Friday, 10 April 2009

Hotel Rooms for Window Cleaners



Hotels bartering to combat low occupancy: Tough economic times are forcing Chicago hotels to get creative. Chicago’s hotel industry has been hit hard by the recession. Occupancy rates downtown were 48 percent in February, down from 54 percent a year earlier, according to Smith Travel Research Inc., a firm that follows the hotel industry. The average cost of a room fell by more than $16 to almost $133—an 11 percent decline. One increasingly popular recessionary tactic is bartering, where hotels exchange room nights for everything from advertising to dry cleaning. While bartering is not a phenomenon of the economic downturn, hotels have turned to it more and more since the recession took hold. “With small hotels, we barter quite frequently because our budgets are quite small,” said Lanny Grossman, a spokesman for The Talbott Hotel, a 149-room boutique hotel near North Michigan Avenue. “We have to maximize our exposure, and what we have to work with is room nights.” In February, The Talbott gave nine room nights to What’s Happening, a community newspaper chain, in exchange for Valentine’s Day weekend advertising. Companies receiving room nights often use them as employee incentives.

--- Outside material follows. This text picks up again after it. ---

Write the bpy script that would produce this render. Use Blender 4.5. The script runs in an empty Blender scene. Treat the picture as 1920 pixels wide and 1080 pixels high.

The 355-room Hotel Sax Chicago on North Dearborn Street is trading 20 to 30 rooms per month for advertising—up 20 percent from last year, director of sales and marketing Dan Dolan said. “In this economy, we have seen a shift to conserving cash and we use this kind of trade agreement when it’s prudent,” Dolan said. Hotels aren’t just bartering for advertising.
The Best Western River North recently paid for its window washing with free rooms, director of sales Travis Rank said. Jill Halper, vice president of national accounts for the Niles-based National Trade Association, said hotels desperate to cut expenses are becoming more receptive to bartering. Halper, who facilitates bartering for the Hotel Monaco Chicago and other local boutique hotels, said the phone calls she’s been getting are “almost like a crisis line.”
“Hotels are hurting,” she said. “For those hotels that maybe had a policy of not trading, now is the time where everybody is revisiting that.”Halper said her hotel clients have traded rooms for wine glasses, napkins, exercise equipment and even manicures for housekeeping staff. Besides bartering, hotels are also lowering rates to attract customers, but boutiques like Hotel Sax and The Talbott say there is a limit to how low they will go. “We’re not going to drop down to $99 per room,” Grossman said. “It’s almost like giving it away for free.” Instead, Grossman said the recession has forced The Talbott to “think outside of the box.” One result is a promotion, launched last week, that offers a special birthday rate for returning customers: one dollar for every candle in their cake.